Why “DevOps Engineer” as a Job Title is Misleading

I’m often asked why I dislike the job title, “DevOps Engineer” so much. It’s not that I begrudge anyone a great title, which that clearly is (if you’re a nerd). It’s that applying DevOps to a job title can be a red herring, and make companies think they’re “doing” DevOps, when in fact they’re not.

My favorite site for explaining what DevOps is is DevOps Topologies. This site explicitly recognizes what DevOps truly is: an org chart. If you’re “doing” DevOps, then you’ve created an org chart for your organization that looks a lot like one of the successful variations presented on that site. That’s because DevOps is ultimately about delivering products to their consumers, meaning it’s about how you conduct yourself. DevOps is about processes, and org charts engender processes.

Consider a company that manages software projects for a living, and who specializes in Agile project management. You might imagine the company employing a number of project managers. And you might imaging those project managers needing some tools to support their processes. Perhaps, for example, they rely on Microsoft Project Server. Cool. Project Server will likely need to be installed and maintained by someone. Is that person therefore a “Project Engineer,” or are they simply an IT person with some needed product knowledge? Is Project Server the company’s value-add, or is Project Server merely a cog in the company machine? Is Agile what the company is really selling, or is project management the company’s actual “product,” with Agile merely being their methodology?

Consider a company that helps produce software products for a living, and who specializes in DevOps for software delivery.
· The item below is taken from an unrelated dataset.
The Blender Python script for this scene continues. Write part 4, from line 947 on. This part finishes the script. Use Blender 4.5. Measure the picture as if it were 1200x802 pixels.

You might imagine the company employing a number of coders and IT people. And you might imaging those people needing some tools to support their processes. Perhaps, for example, they rely on Team City for their build pipeline, and Git for source control. Cool. Team City and Git will likely need to be installed and maintained by someone. Is that person therefore a “DevOps Engineer,” or are they simply an IT person with some needed product knowledge? Is Team City and Git the company’s value-add, or are they merely cogs in the company machine? Is DevOps what the company is really selling, or is software the company’s actual “product,” with DevOps merely being their methodology?

Hopefully you can see the parallels. I do understand that the technologies and techniques which support a DevOps organization – especially a large one – are varied and complex, much more so than a shrink-wrapped product like Project Server. And so the person responsible for implementing and maintaining them might have a full-time job on their hands, and so calling them a “DevOps Engineer” is probably nicer than “Technician Who Installs and Supports the Tools and Technologies that Support our DevOps Processes,” which would likely not fit on a business card of reasonable size. “DevOps Tooling Engineer” might be more accurate, if less sexy. It’s not the job title per se I worry about; it’s that companies can (and do) apply that title to people without actually adopting the DevOps processes. So they fool themselves into thinking they’re “doing” DevOps, and then wonder why they don’t get the commensurate benefits.